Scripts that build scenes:
▽

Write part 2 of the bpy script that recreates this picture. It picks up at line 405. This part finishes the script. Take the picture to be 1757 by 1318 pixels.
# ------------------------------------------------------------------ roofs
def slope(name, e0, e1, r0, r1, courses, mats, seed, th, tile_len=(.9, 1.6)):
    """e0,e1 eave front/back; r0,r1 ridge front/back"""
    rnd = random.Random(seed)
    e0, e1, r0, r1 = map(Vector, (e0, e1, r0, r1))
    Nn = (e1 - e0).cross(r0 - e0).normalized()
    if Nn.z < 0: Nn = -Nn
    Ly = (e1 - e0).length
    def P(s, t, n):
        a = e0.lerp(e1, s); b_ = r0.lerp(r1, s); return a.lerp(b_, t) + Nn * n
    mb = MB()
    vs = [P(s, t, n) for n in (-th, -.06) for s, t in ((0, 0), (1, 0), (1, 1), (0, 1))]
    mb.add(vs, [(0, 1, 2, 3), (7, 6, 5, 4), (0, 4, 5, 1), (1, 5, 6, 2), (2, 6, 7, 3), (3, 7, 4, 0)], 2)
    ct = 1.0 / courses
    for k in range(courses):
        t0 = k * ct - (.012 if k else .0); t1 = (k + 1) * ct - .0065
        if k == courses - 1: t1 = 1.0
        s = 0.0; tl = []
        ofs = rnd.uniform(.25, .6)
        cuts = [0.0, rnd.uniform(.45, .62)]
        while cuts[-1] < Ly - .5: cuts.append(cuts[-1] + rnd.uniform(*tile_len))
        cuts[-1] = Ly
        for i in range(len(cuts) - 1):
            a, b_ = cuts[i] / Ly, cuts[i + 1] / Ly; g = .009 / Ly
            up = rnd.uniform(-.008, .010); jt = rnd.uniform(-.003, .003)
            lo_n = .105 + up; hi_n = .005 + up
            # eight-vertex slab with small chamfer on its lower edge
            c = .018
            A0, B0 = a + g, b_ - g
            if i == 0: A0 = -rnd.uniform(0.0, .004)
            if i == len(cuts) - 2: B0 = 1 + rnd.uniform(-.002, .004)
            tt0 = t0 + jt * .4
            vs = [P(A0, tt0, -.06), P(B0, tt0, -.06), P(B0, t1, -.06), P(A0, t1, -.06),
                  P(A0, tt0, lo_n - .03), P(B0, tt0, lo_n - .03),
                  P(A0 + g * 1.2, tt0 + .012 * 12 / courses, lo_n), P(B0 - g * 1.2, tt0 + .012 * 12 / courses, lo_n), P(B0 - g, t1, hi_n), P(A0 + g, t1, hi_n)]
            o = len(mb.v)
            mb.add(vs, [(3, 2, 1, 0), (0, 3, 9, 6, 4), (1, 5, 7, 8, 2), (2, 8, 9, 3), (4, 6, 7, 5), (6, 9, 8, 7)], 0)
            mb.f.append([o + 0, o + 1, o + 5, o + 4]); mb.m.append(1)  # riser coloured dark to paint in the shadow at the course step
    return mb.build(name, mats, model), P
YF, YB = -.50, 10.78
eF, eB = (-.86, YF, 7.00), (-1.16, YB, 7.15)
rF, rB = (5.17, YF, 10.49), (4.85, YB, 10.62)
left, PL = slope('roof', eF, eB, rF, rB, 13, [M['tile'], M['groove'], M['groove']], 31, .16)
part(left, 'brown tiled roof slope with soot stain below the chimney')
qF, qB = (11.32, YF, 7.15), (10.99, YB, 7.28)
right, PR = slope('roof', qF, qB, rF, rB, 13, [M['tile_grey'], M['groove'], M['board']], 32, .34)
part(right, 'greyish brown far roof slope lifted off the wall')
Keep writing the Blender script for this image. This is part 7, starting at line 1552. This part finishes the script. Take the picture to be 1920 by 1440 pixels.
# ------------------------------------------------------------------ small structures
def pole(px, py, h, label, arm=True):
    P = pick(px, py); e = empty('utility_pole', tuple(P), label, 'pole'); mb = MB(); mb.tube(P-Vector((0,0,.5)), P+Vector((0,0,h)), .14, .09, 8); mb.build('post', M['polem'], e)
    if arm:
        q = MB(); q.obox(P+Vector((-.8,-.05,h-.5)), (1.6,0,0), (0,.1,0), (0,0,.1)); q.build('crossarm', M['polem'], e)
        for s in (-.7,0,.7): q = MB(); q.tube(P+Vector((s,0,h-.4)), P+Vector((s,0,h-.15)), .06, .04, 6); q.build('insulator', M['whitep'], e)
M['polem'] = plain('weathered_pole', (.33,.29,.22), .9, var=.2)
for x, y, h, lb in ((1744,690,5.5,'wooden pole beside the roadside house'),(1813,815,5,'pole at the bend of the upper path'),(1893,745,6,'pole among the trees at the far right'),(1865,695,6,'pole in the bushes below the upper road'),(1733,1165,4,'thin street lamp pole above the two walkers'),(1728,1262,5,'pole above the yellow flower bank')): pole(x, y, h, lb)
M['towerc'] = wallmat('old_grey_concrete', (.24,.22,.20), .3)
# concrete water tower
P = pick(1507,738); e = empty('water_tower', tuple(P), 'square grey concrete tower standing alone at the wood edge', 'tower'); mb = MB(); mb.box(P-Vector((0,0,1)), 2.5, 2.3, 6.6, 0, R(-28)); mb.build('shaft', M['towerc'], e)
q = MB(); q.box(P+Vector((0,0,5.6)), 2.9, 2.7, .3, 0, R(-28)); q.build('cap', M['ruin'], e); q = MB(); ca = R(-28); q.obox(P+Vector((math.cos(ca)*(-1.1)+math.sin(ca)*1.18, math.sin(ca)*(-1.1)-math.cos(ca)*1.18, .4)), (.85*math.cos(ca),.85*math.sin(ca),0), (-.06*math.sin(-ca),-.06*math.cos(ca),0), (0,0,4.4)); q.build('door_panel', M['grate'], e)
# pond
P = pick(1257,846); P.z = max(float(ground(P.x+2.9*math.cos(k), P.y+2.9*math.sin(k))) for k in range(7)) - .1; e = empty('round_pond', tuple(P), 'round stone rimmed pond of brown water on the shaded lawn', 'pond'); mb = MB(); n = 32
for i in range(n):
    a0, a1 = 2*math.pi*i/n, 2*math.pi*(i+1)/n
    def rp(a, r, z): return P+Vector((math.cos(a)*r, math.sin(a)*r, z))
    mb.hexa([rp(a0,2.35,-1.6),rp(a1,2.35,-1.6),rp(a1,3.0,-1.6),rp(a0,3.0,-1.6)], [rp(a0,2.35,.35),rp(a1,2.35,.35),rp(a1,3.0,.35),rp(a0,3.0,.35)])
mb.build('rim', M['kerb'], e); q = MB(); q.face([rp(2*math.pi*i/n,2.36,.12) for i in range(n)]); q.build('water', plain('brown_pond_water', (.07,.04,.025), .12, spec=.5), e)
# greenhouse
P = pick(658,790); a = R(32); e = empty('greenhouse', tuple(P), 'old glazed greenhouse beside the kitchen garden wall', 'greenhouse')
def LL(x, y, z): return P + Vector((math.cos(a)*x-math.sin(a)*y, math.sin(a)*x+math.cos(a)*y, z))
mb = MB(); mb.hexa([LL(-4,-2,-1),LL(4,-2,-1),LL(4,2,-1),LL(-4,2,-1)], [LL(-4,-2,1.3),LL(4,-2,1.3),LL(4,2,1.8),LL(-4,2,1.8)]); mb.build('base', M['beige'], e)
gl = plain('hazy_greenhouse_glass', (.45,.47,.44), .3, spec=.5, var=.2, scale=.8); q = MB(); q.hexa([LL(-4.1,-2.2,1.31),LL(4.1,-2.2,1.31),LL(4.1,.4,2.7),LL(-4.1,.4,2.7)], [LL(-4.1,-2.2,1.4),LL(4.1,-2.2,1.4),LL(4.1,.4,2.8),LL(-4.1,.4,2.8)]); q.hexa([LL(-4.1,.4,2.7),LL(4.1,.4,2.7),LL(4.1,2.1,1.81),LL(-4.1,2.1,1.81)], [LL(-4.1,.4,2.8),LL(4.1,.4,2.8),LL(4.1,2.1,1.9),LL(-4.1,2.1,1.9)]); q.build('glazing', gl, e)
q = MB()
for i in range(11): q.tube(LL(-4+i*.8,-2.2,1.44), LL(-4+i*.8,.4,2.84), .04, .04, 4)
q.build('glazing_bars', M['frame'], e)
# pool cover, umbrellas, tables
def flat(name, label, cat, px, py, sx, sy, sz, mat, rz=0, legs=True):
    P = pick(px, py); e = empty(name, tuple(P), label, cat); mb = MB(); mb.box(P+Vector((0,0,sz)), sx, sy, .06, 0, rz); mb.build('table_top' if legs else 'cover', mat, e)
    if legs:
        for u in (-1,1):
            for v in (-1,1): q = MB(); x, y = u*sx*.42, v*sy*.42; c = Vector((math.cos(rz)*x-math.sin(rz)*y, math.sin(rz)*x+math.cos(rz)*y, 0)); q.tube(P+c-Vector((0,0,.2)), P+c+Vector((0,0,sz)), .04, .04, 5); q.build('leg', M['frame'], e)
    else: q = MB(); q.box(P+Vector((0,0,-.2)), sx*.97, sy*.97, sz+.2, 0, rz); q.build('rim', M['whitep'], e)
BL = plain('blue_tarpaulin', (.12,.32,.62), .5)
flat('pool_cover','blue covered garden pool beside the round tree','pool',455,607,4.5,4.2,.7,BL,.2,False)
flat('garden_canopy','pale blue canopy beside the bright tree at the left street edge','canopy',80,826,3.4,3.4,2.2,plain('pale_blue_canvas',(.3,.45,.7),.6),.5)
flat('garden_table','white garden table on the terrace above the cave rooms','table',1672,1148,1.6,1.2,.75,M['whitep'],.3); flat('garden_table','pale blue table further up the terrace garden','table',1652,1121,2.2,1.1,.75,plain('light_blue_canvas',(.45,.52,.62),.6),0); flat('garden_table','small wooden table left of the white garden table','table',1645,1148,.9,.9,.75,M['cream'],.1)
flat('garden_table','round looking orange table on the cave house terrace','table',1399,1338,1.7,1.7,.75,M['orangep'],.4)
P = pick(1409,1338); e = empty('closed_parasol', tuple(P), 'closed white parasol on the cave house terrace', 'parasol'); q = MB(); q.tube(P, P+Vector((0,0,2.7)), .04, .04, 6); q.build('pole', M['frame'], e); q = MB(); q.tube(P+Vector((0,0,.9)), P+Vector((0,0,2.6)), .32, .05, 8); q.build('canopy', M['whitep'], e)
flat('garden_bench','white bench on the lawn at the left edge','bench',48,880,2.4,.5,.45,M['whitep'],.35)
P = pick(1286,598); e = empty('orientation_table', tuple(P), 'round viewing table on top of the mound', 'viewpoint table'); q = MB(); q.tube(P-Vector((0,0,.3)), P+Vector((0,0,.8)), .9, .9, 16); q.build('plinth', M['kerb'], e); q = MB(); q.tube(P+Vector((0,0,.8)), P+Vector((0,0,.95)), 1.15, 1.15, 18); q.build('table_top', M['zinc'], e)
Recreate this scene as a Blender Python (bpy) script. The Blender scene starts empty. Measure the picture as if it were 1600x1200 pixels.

△

● **WRITTEN EXERCISE**:
Copy every line from the entries that contains the word "Blender".

● **TASK OUTPUT**:
Keep writing the Blender script for this image. This is part 7, starting at line 1552. This part finishes the script. Take the picture to be 1920 by 1440 pixels.
Recreate this scene as a Blender Python (bpy) script. The Blender scene starts empty. Measure the picture as if it were 1600x1200 pixels.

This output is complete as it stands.